The outcome of the referendum was a bit too close for comfort for the Establishment.  Indeed, there was sheer panic towards the end, when one survey showed the Yes vote was in the lead, leading to a hastily written vow of more powers, the nearest thing to federalism.

A strange thing happened after the referendum however.  The Yes movement didn't shrivel up and die as expected.  And when the Vow was not fulfilled, to the surprise of no-one in the Yes movement, talk of a second independence referendum began to be heard.  Following the surprise Tory majority in the UK General Election in 2015, a referendum on EU membership became inevitable.  In the 2016 Scottish election the SNP were again returned as a minority administration, this time on a platform of a second independence referendum in the event of a material change in circumstances, the specific example being Scotland being taken out of the EU against the expressed will of the Scottish people.

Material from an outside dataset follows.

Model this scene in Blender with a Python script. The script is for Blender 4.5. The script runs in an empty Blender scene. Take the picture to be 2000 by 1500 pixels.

Guess what?  That was exactly the result of the EU referendum.  Scotland now faces being removed from the EU despite the fact that every region of Scotland voted to stay in.  A second referendum is now almost certainly on the cards.  How is this being received?  The rhetoric is being stepped up.  British nationalists have taken to describing the referendum as 'divisive' and have called on the Westminster government not to grant the necessary Section 30 order required for Westminster to respect the result of a new independence referendum.  Politicians such as Ruth Davidson are starting to describe a new independence campaign in warlike terms, such as saying the SNP 'tried and failed to weaponise Brexit for independence'.  Some Unionist commentators like to bandy about terms like 'Ulsterisation', with all its implications of violence and sectarianism. Kezia Dugdale has pledged to oppose a second referendum on on independence. instead touting the non-starter of federalisation. 

We seem to be moving into the 'then they fight you' phase.  There's only once phase after this.  Then we win.